You might need some personal considerations and preferences that will influence your choice, from the room available inside to smartphone integration and sound system. However, based on the parameters I have briefly overviewed above, the following cars should make a perfect companion for students and first-time drivers.

  • Honda Civic. This car has been a popular choice as a first car for new drivers for decades. It’s safe, reliable, and fuel-efficient. Moreover, it has good visibility and is relatively easy to park. It is a go-to choice for parents who buy the first car for their teenagers. Sounds boring, I know, but Honda Civic looks good, so everyone is happy.
  • Toyota Corolla. Named by some drivers as one of the best sedans you can ever choose, Corolla is comfortable, reliable, and has a good reputation for retaining resale value. Its fuel efficiency and low maintenance costs make it perfect for students.
  • Mazda3. This five-door car is perfect for beginners. It’s fuel-efficient, with excellent performance, reasonably stylish, very safe, and affordable – hence, a popular option for students. Plus, it moves smoothly but not too fast. As I said, safe.
  • Volkswagen Golf. VW Golf comes close after Mazda3, with a bit less power and fuel economy, but it’s still a good option. It is popular for learner drivers for its excellent safety and smooth maneuverability.
  • Kia Forte. Affordable, with a good warranty and a range of user-friendly technology features, this is a decent choice for first-time drivers and students on a budget.
  • Hyundai Elantra. It is an affordable, compact sedan with standard features, good fuel economy, and a generous warranty. Easy to maneuver and pilot, so good as a first car. However, the 150kW Sports model might be too powerful for new drivers, so it’s better to stay away from this one for now.
  • Subaru Impreza. Subaru cars consistently have stellar safety ratings, earning Top Safety Pick+ awards, and this model is even safer, with all the best accident avoidance tech plus improved crash energy absorption. Moreover, it has an all-wheel drive, so seriously consider this one if you live in a snowy area.
  • Nissan Versa. This is one of the most budget-friendly options with decent fuel efficiency. Moreover, safety features and diver-assist perks make it a great first car. It engages emergency brakes when it detects obstacles (pedestrians, large animals, etc.), prevents collisions when backing with rear automatic braking, and turns off the brights when sensing oncoming vehicles to avoid blinding other drivers.
  • Chevrolet Spark. Small and affordable, this subcompact is well-equipped, economical, and easy to park and maneuver. Many new drivers enjoy it and continue driving it for years.
  • Ford Focus. It is a compact car with a comfortable interior and many handy features. It is quite decent as a first vehicle but might have problems with maintenance after hitting the 100,000-mile mark, so check the mileage when buying used.

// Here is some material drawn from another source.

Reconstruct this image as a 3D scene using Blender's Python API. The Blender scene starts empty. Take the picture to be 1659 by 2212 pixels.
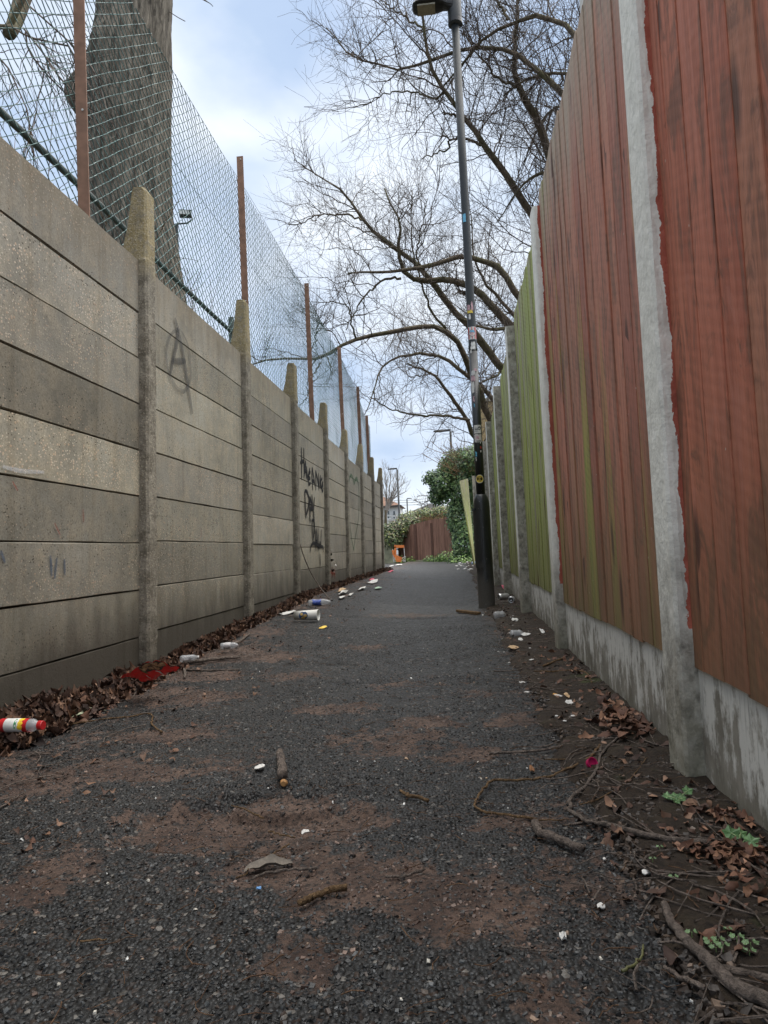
import bpy, math, random
import numpy as np
from mathutils import Matrix, Vector
random.seed(7); rng = np.random.default_rng(7)
S = bpy.context.scene; C = S.collection
R = math.radians

# ------------------------------------------------------------------ camera frame (alley runs along +Y)
F, CX, CY, H = 1534., 829.5, 1106., .57
def _frame(vx=986, vy=1182, roll=2.7):
    r = R(roll)
    a = np.array([(vx-CX)/F, -(vy-CY)/F, -1]); b = np.array([(vx-CX)/F+math.cos(r), -(vy-CY)/F+math.sin(r), -1])
    Z = np.cross(b, a); Z /= np.linalg.norm(Z); Y = a/np.linalg.norm(a); X = np.cross(Y, Z)
    return X, Y, Z
AX, AY, AZ = _frame()
def ray(u, v):
    r = np.array([(u-CX)/F, -(v-CY)/F, -1.]); return np.array([r@AX, r@AY, r@AZ])
def PG(u, v, z=0.):
    d = ray(u, v); return d*((z-H)/d[2])+[0, 0, H]
def PX(u, v, x): d = ray(u, v); return d*(x/d[0])+[0, 0, H]
def PY(u, v, y): d = ray(u, v); return d*(y/d[1])+[0, 0, H]

cam = bpy.data.cameras.new("camera"); co = bpy.data.objects.new("camera", cam); C.objects.link(co)
cam.sensor_fit = 'HORIZONTAL'; cam.sensor_width = 36; cam.lens = 36*F/1659; cam.clip_start = .02; cam.clip_end = 2000
M = Matrix(((AX[0], AX[1], AX[2]), (AY[0], AY[1], AY[2]), (AZ[0], AZ[1], AZ[2]))).to_4x4()
M.translation = Vector((0, 0, H)); co.matrix_world = M; S.camera = co

# ------------------------------------------------------------------ numpy value noise
_G = rng.random((64, 64))
def vnoise(x, y):
    x = np.asarray(x, float); y = np.asarray(y, float)
    xi = np.floor(x).astype(int); yi = np.floor(y).astype(int); fx = x-xi; fy = y-yi
    fx = fx*fx*(3-2*fx); fy = fy*fy*(3-2*fy)
    g = lambda i, j: _G[i % 64, j % 64]
    return (g(xi, yi)*(1-fx)+g(xi+1, yi)*fx)*(1-fy)+(g(xi, yi+1)*(1-fx)+g(xi+1, yi+1)*fx)*fy
def fbm(x, y, o=4):
    s = 0; a = .5; t = 0
    for i in range(o):
        s = s+a*vnoise(x*2**i+13.7*i, y*2**i+7.1*i); t += a; a *= .5
    return s/t
def sm(a, b, x):
    t = np.clip((np.asarray(x, float)-a)/(b-a), 0, 1); return t*t*(3-2*t)

# ------------------------------------------------------------------ mesh collecting
class MB:
    def __init__(s): s.v = []; s.f = []; s.c = []; s.n = 0
    def add(s, v, faces, col=None):
        v = np.asarray(v, float).reshape(-1, 3)
        if not isinstance(faces, (list, tuple)) or (len(faces) and np.ndim(faces[0]) == 1):
            d = {}
            for f in faces: d.setdefault(len(f), []).append(f)
            faces = [np.array(x) for x in d.values()]
        for f in faces: s.f.append(np.asarray(f, int)+s.n)
        if col is None: col = (1, 1, 1)
        col = np.asarray(col, float)
        if col.ndim == 1: col = np.tile(col, (len(v), 1))
        s.v.append(v); s.c.append(col[:, :3]); s.n += len(v)
        return s
    def box(s, a, b, col=None, rot=0., org=None, skew=None):
        x0, y0, z0 = a; x1, y1, z1 = b
        v = np.array([[x, y, z] for z in (z0, z1) for y in (y0, y1) for x in (x0, x1)])
        if rot:
            o = np.array(org if org is not None else [(x0+x1)/2, (y0+y1)/2, z0]); w = v-o
            c, n = math.cos(rot), math.sin(rot); v = np.stack([w[:, 0]*c-w[:, 1]*n, w[:, 0]*n+w[:, 1]*c, w[:, 2]], 1)+o
        return s.add(v, [np.array([[0, 2, 3, 1], [4, 5, 7, 6], [0, 1, 5, 4], [2, 6, 7, 3], [0, 4, 6, 2], [1, 3, 7, 5]])], col)
    def prism(s, poly, lo, hi, axis=2, col=None, top=None):
        """poly: 2D outline; extruded along axis from lo to hi; top: optional other outline at hi"""
        n = len(poly); P = np.array(poly, float); T = P if top is None else np.array(top, float)
        def mk(Q, h):
            o = np.zeros((n, 3)); ax = [i for i in range(3) if i != axis]; o[:, ax[0]] = Q[:, 0]; o[:, ax[1]] = Q[:, 1]; o[:, axis] = h; return o
        v = np.vstack([mk(P, lo), mk(T, hi)])
        fs = [list(range(n))[::-1], list(range(n, 2*n))]+[[i, (i+1) % n, n+(i+1) % n, n+i] for i in range(n)]
        return s.add(v, fs, col)
    def tube(s, P, r, k=8, col=None, cap=True, ref=None):
        P = np.asarray(P, float); r = np.ones(len(P))*np.asarray(r, float)
        T = np.gradient(P, axis=0); T /= np.linalg.norm(T, axis=1)[:, None]+1e-9
        n = np.cross(T[0], ref if ref is not None else ([0, 0, 1] if abs(T[0][2]) < .9 else [0, 1, 0])); n /= np.linalg.norm(n); N = []
        for t in T:
            n = n-t*(n@t); n /= np.linalg.norm(n)+1e-9; N.append(n)
        N = np.array(N); B = np.cross(T, N); a = np.arange(k)*2*math.pi/k
        v = (P[:, None]+r[:, None, None]*(np.cos(a)[None, :, None]*N[:, None]+np.sin(a)[None, :, None]*B[:, None])).reshape(-1, 3)
        i = np.arange(len(P)-1)[:, None]*k; j = np.arange(k)[None]; j2 = (j+1) % k
        q = np.stack([i+j, i+j2, i+k+j2, i+k+j], -1).reshape(-1, 4)
        s.add(v, [q], col)
        if cap:
            m = s.n-len(v)
            s.f.append(np.array([[m+x for x in range(k)][::-1]])); s.f.append(np.array([[m+(len(P)-1)*k+x for x in range(k)]]))
        return s
    def tubes(s, P, r, k=3, col=None):
        """batch: P (N,S,3), r (N,S)"""
        N, Q, _ = P.shape; T = np.gradient(P, axis=1); T /= np.linalg.norm(T, axis=2)[..., None]+1e-9
        ref = rng.normal(size=(N, 1, 3)); n = np.cross(T, ref); n /= np.linalg.norm(n, axis=2)[..., None]+1e-9; B = np.cross(T, n)
        a = np.arange(k)*2*math.pi/k
        v = P[:, :, None]+r[:, :, None, None]*(np.cos(a)[None, None, :, None]*n[:, :, None]+np.sin(a)[None, None, :, None]*B[:, :, None])
        b = (np.arange(N)[:, None, None]*Q+np.arange(Q-1)[None, :, None])*k; j = np.arange(k)[None, None]; j2 = (j+1) % k
        q = np.stack([b+j, b+j2, b+k+j2, b+k+j], -1).reshape(-1, 4)
        if col is not None and np.ndim(col) == 2: col = np.repeat(col, Q*k, 0)
        return s.add(v.reshape(-1, 3), [q], col)
    def build(s, name, mat, parent=None, smooth=False, **props):
        me = bpy.data.meshes.new(name); v = np.vstack(s.v)
        if parent is not None:
            L = world_loc(parent); v = v-np.array(L)
        me.vertices.add(len(v)); me.vertices.foreach_set('co', v.astype(np.float32).ravel())
        tot = np.concatenate([np.full(len(f), f.shape[1]) for f in s.f]); idx = np.concatenate([f.ravel() for f in s.f])
        me.loops.add(len(idx)); me.loops.foreach_set('vertex_index', idx.astype(np.int32))
        me.polygons.add(len(tot)); st = np.concatenate([[0], np.cumsum(tot)[:-1]])
        me.polygons.foreach_set('loop_start', st.astype(np.int32))
        me.polygons.foreach_set('use_smooth', np.full(len(tot), bool(smooth)))
        me.update(calc_edges=True)
        ca = me.color_attributes.new('col', 'FLOAT_COLOR', 'POINT'); cc = np.hstack([np.vstack(s.c), np.ones((len(v), 1))])
        ca.data.foreach_set('color', cc.astype(np.float32).ravel())
        me.materials.append(mat); o = bpy.data.objects.new(name, me); C.objects.link(o)
        if parent is not None: o.parent = parent
        for k_, x in props.items():
            o[{'cat': 'category'}.get(k_, k_)] = x
        return o
def world_loc(o):
    l = Vector((0, 0, 0))
    while o is not None: l = l+o.location; o = o.parent
    return l
def thing(name, label, cat, loc=(0, 0, 0), group=None):
    o = bpy.data.objects.new(name, None); C.objects.link(o); o.empty_display_size = .1
    o.location = tuple(float(x) for x in loc); o['label'] = label; o['category'] = cat
    if group: o['group'] = group
    return o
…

Before you buy, make sure to shop around and test-drive at least several models because cars have character of their own. Many things cannot be measured and depend on individual taste. Sometimes, the car that looks like the best option from characteristics on paper just doesn’t make it for you. The seat, the placement of the dashboard features, and the overall feel can impact your driving experience greatly, so it should factor in when you make the purchasing decision.

Buying a car should be a mindful, responsible choice. It’s no longer a must just because you go to college. While it offers many benefits, such as convenience, saving time, and independence, it comes with downsides like costs, traffic and parking challenges, and responsibility. Make sure you do what is best for you, depending on your needs, budget, and lifestyle. Good luck, and drive safely!